主権者教育のためにお金を使うのは是か?非か?
主権者教育の手始めに,「主権者教育」のための資料作成・配布に10億円以上の税金を使うことは是か,非かを議論させてみよう。
まずは,資料の表紙に「総務省」と「文部科学省」が並んでいることに注目させる。
「文部科学省」が作った資料を子どもが直接受け取るという仕組み自体,疑問が生まれるところだが,教育関係の省庁だから,理解できなくはない。
では,「総務省」がなぜからんでいるかというと,ここは「選挙」や「政治資金制度」を担当する省庁だからである。

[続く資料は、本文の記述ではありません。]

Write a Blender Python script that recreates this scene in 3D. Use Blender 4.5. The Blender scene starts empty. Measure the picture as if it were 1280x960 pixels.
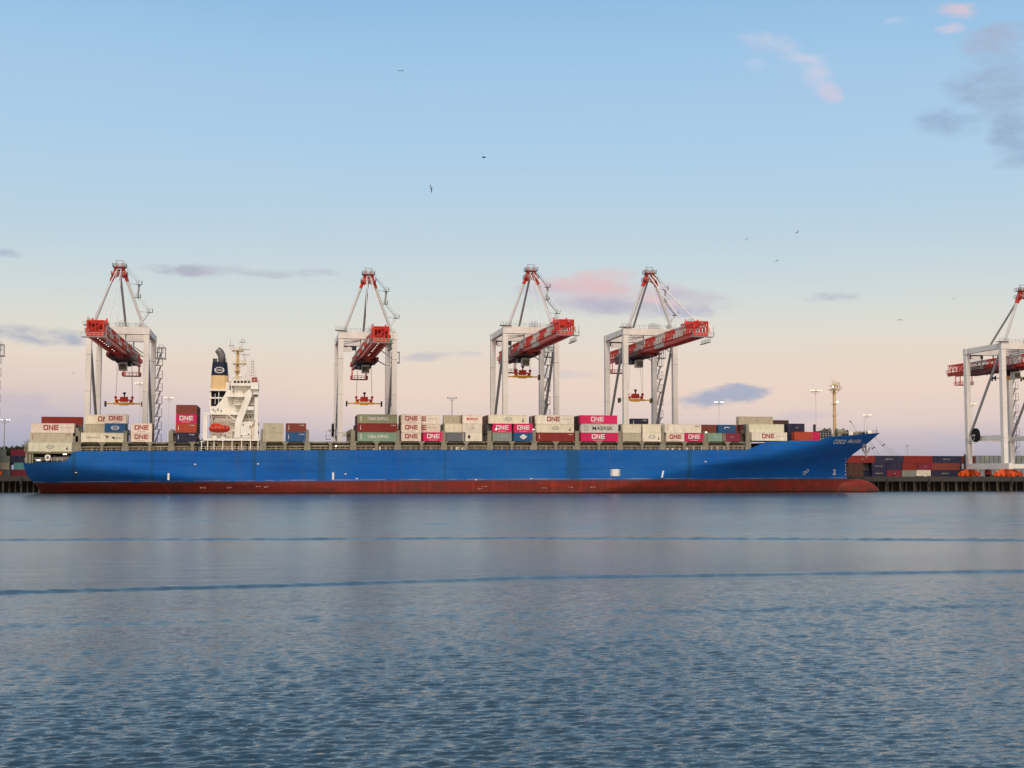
import bpy, bmesh, math, random
import numpy as np
from mathutils import Vector, Matrix
random.seed(7)
R = math.radians
SC = bpy.context.scene
COL = SC.collection

# ------------------------------------------------------------------ camera, world, sun, exposure
CAM_H = 6.5
FPX = 1600.0                                   # focal length in pixels of a 1280 px wide picture
YAW, PITCH, ROLL = R(10.6), math.atan(110.8/1600), R(0.09)
cam_d = bpy.data.cameras.new('camera'); cam = bpy.data.objects.new('camera', cam_d); COL.objects.link(cam)
cam_d.sensor_width = 36.0; cam_d.lens = 36.0*FPX/1280; cam_d.clip_start = 0.5; cam_d.clip_end = 20000
ROT = Matrix.Rotation(-YAW, 3, 'Z') @ Matrix.Rotation(math.pi/2+PITCH, 3, 'X') @ Matrix.Rotation(ROLL, 3, 'Z')
cam.matrix_world = Matrix.Translation((0, 0, CAM_H)) @ ROT.to_4x4()
SC.camera = cam

def at(px, py, Y):
    """world X and Z of the spot seen at pixel (px, py) of the photograph on the vertical plane at depth Y"""
    d = ROT @ Vector(((px-640)/FPX, (480-py)/FPX, -1.0))
    t = Y/d.y
    return d.x*t, CAM_H+d.z*t
def atx(px, Y, py=570): return at(px, py, Y)[0]
def atz(px, py, Y): return at(px, py, Y)[1]

def lin(c): return tuple((v/255/12.92 if v/255 <= .04045 else ((v/255+.055)/1.055)**2.4) for v in c)

world = bpy.data.worlds.new('World'); SC.world = world; world.use_nodes = True
WN = world.node_tree.nodes; WL = world.node_tree.links
WN.clear()
def wn(t, **k):
    n = WN.new(t)
    for a, b in k.items(): setattr(n, a, b)
    return n
def wm(op, a, b=None, c=None, clamp=False):
    n = WN.new('ShaderNodeMath'); n.operation = op; n.use_clamp = clamp
    for i, v in enumerate((a, b, c)):
        if v is None: continue
        if isinstance(v, (int, float)): n.inputs[i].default_value = v
        else: WL.new(v, n.inputs[i])
    return n.outputs[0]
tc = wn('ShaderNodeTexCoord')
sep = wn('ShaderNodeSeparateXYZ'); WL.new(tc.outputs['Generated'], sep.inputs[0])
el = wm('MULTIPLY', wm('ARCSINE', sep.outputs[2]), 180/math.pi)          # elevation, degrees
azr = wm('ARCTAN2', sep.outputs[0], sep.outputs[1])
az = wm('MULTIPLY', azr, 180/math.pi)                                      # bearing from +Y, degrees
# clear dusk sky opposite the sunset: grey-blue earth shadow, pink belt, pale band, blue above
def ramp(stops, fac):
    r = wn('ShaderNodeValToRGB'); e = r.color_ramp.elements
    while len(e) > 1: e.remove(e[-1])
    e[0].position = stops[0][0]; e[0].color = (*lin(stops[0][1]), 1)
    for p, c in stops[1:]:
        x = e.new(p); x.color = (*lin(c), 1)
    WL.new(fac, r.inputs[0]); return r.outputs[0]
elf = wm('DIVIDE', el, 90.0, clamp=True)
def P(y): return math.degrees(math.atan((590.8-y)/1600))/90
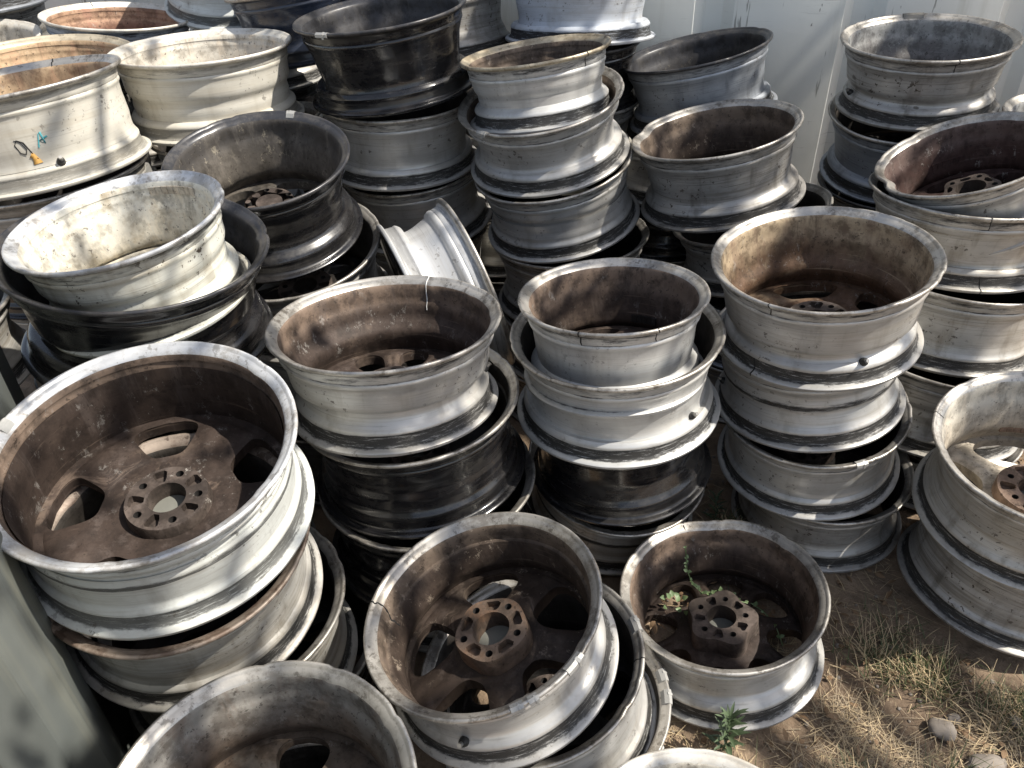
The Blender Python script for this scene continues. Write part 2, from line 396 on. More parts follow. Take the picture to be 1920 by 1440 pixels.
def arc_block(R, th, hw, sec, seg=10, mats=(None,)):
    """section (list of (dr, z)) swept through an arc"""
    V, F = [], []; m = len(sec)
    for s in range(seg+1):
        a = th-hw+2*hw*s/seg
        e = 1 if 0 < s < seg else .8
        for (dr, z) in sec: V.append(((R+dr)*cos(a), (R+dr)*sin(a), z))
    for s in range(seg):
        for i in range(m):
            j = (i+1) % m
            F.append((s*m+i, s*m+j, (s+1)*m+j, (s+1)*m+i))
    F.append(tuple(reversed(range(m)))); F.append(tuple(range(seg*m, seg*m+m)))
    return V, F
def cyl(V, F, o, d, r0, r1, L, n=14):
    d = Vector(d).normalized(); a = d.orthogonal().normalized(); b = d.cross(a); base = len(V)
    for k, (rr, l) in enumerate(((r0, 0), (r1, L))):
        for i in range(n):
            p_ = Vector(o)+d*l+a*(rr*cos(2*pi*i/n))+b*(rr*sin(2*pi*i/n)); V.append(tuple(p_))
    for i in range(n):
        j = (i+1) % n; F.append((base+i, base+j, base+n+j, base+n+i))
    F.append(tuple(range(base+n, base+2*n)))
def ribbon(pts, width, nrm, up=.0006):
    """a thin raised strip along pts with normals"""
    V, F = [], []
    for i, p_ in enumerate(pts):
        p_ = Vector(p_); q = Vector(pts[min(i+1, len(pts)-1)])-Vector(pts[max(i-1, 0)])
        s = q.cross(nrm[i]).normalized()*width*(.6+.8*rnd.random())
        n_ = nrm[i]*up
        V += [tuple(p_-s+n_), tuple(p_+s+n_), tuple(p_-s-n_), tuple(p_+s-n_)]
    for i in range(len(pts)-1):
        a = i*4
        F += [(a, a+1, a+5, a+4), (a+1, a+3, a+7, a+5), (a+2, a, a+4, a+6)]
    return V, F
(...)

18歳選挙権の開始に当たって,間もなく高校を卒業する生徒たちに,資料が配布された(はず)。
メッセージは理解できる。
「選挙に主体的に臨める主権者になってほしい」ということだろう。
20代の投票率は,30%台前半,60代は70%近い。
18歳,19歳の有権者の投票率が低いと,「制度を変えた意味がない」と批判される。
だから投票率をUPさせたい。
そのメッセージを資料にこめている。
学校関係者としてすぐに思い浮かんだ疑問は,次の3つである。
高校はこの資料を使った授業をする時間があるのだろうか。
いつ,だれが,どのような方法で活用するのだろうか。
担任か。公民科の教師か。
行政経験者として予想できる動きは次の2つである。
配布したかどうか,活用できたかどうかの調査が入る。
主権者教育を学校としてどのように進めていくか,方針をたずねられる。
20歳選挙権のときにはなかったことが,
18歳選挙権のこれからは使命として課せられる。
さて,最初の提案に戻る。
ネット上には,無料で配布できる教材がいくつかある。
それでも冊子を配布することが必要なのか。
テレビコマーシャルに10億円かけるのと,どちらがよいか,という問いはいけない。
両方ともダメだという判断ができなくなる。
いずれ,他の省庁が顔を出し始め,
投票のかわりに「地域振興券購入引き替え券」を配るなどといった「呼び込み商法」が登場しそうでこわい。
「罰則」で教師の動きを制限することではなく,
政治に関する自由な議論が学校でもできる空気づくりの方がよほど大切であろうに・・・・。